• [Given material]:

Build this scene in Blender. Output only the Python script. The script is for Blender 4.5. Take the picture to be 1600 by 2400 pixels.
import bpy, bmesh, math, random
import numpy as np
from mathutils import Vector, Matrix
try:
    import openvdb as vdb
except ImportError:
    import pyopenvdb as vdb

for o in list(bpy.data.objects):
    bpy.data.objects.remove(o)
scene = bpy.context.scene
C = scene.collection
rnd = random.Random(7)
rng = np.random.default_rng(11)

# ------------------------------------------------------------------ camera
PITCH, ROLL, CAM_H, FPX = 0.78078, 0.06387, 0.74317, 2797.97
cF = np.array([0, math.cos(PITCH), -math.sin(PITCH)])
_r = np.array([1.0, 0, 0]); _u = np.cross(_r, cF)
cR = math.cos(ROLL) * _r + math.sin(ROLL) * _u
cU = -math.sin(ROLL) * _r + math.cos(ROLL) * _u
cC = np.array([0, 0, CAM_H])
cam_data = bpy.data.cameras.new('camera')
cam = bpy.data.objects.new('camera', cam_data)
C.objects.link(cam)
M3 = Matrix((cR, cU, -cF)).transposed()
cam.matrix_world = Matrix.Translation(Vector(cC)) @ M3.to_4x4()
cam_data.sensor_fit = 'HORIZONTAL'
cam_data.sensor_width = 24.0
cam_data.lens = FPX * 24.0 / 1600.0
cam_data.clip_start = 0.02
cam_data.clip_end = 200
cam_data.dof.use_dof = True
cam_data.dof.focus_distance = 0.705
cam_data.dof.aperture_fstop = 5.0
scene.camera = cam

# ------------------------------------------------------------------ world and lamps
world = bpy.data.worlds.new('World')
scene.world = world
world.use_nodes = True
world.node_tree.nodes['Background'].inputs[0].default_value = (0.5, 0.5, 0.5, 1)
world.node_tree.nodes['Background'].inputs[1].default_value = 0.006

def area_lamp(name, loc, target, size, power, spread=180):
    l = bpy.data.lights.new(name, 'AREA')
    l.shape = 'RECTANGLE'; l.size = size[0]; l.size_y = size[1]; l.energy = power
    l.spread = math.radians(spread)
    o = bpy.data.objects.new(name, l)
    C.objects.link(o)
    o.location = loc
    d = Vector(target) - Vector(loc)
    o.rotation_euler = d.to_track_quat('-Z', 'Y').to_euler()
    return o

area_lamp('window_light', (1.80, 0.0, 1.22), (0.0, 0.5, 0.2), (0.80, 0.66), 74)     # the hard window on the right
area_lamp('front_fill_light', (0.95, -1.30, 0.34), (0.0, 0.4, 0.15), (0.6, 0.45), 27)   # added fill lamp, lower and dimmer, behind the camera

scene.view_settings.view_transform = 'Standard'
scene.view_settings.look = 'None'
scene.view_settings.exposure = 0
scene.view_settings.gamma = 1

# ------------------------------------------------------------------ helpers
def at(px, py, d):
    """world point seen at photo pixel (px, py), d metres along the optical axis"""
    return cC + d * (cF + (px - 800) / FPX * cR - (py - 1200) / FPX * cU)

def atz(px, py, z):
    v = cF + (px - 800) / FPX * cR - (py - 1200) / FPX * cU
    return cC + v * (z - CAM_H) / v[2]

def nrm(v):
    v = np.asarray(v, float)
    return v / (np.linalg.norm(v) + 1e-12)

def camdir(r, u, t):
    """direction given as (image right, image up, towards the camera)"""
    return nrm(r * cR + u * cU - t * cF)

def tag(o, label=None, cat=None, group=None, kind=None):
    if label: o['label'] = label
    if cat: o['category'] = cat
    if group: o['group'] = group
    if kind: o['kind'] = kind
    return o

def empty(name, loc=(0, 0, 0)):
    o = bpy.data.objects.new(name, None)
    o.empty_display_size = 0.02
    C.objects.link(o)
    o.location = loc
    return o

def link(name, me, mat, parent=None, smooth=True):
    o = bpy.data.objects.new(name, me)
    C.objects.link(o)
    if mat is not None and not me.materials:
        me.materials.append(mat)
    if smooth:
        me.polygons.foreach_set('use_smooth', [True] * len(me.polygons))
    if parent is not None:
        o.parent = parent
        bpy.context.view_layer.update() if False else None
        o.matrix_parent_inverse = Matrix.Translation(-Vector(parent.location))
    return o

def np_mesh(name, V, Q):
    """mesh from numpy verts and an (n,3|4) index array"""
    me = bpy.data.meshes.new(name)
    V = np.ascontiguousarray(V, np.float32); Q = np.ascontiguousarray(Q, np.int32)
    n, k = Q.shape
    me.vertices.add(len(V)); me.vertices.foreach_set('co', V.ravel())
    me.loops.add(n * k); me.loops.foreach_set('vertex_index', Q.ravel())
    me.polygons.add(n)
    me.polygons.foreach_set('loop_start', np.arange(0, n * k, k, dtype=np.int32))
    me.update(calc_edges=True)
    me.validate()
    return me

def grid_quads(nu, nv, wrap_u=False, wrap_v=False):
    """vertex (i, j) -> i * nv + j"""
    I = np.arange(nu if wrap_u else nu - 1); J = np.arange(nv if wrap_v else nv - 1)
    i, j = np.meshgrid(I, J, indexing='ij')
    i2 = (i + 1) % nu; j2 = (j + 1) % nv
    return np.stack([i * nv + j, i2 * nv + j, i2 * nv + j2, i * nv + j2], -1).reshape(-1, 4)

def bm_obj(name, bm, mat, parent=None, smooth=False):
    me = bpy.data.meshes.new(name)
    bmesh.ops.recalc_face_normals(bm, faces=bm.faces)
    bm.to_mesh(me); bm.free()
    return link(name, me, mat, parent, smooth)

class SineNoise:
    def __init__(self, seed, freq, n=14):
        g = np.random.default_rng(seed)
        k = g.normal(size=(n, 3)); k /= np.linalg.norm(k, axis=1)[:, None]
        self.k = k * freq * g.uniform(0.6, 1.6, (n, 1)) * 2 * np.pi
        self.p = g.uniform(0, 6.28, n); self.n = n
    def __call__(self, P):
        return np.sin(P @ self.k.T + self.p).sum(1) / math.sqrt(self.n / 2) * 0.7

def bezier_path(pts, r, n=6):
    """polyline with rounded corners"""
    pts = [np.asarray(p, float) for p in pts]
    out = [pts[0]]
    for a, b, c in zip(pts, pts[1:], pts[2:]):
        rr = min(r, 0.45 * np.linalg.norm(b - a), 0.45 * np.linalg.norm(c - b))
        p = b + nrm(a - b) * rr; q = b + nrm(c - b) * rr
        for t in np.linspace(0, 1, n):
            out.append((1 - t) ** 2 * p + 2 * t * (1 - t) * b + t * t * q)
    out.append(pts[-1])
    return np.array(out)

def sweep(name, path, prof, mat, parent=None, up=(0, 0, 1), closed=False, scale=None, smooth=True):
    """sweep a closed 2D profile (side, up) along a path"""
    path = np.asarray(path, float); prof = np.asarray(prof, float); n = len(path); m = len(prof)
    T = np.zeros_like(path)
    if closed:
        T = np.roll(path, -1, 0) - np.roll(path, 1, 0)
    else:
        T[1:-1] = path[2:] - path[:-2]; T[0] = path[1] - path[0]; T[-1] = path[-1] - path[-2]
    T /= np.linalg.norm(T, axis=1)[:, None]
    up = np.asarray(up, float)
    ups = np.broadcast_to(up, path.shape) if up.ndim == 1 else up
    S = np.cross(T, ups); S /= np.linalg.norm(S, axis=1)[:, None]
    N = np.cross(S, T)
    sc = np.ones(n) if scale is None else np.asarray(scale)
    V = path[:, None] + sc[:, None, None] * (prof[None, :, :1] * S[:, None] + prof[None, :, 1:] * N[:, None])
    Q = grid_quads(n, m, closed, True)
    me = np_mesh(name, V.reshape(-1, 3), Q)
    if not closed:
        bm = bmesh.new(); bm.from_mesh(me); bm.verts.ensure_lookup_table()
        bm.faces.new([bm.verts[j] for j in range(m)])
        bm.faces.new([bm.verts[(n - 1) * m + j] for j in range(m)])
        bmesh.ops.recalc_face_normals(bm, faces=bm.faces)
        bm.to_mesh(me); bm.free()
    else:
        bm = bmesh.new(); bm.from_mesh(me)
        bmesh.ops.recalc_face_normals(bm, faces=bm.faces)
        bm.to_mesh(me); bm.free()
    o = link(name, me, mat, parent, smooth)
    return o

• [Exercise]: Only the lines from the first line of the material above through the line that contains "rng = np.random.default_rng(11)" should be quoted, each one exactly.

• [Reply to the exercise]:
Build this scene in Blender. Output only the Python script. The script is for Blender 4.5. Take the picture to be 1600 by 2400 pixels.
import bpy, bmesh, math, random
import numpy as np
from mathutils import Vector, Matrix
try:
    import openvdb as vdb
except ImportError:
    import pyopenvdb as vdb

for o in list(bpy.data.objects):
    bpy.data.objects.remove(o)
scene = bpy.context.scene
C = scene.collection
rnd = random.Random(7)
rng = np.random.default_rng(11)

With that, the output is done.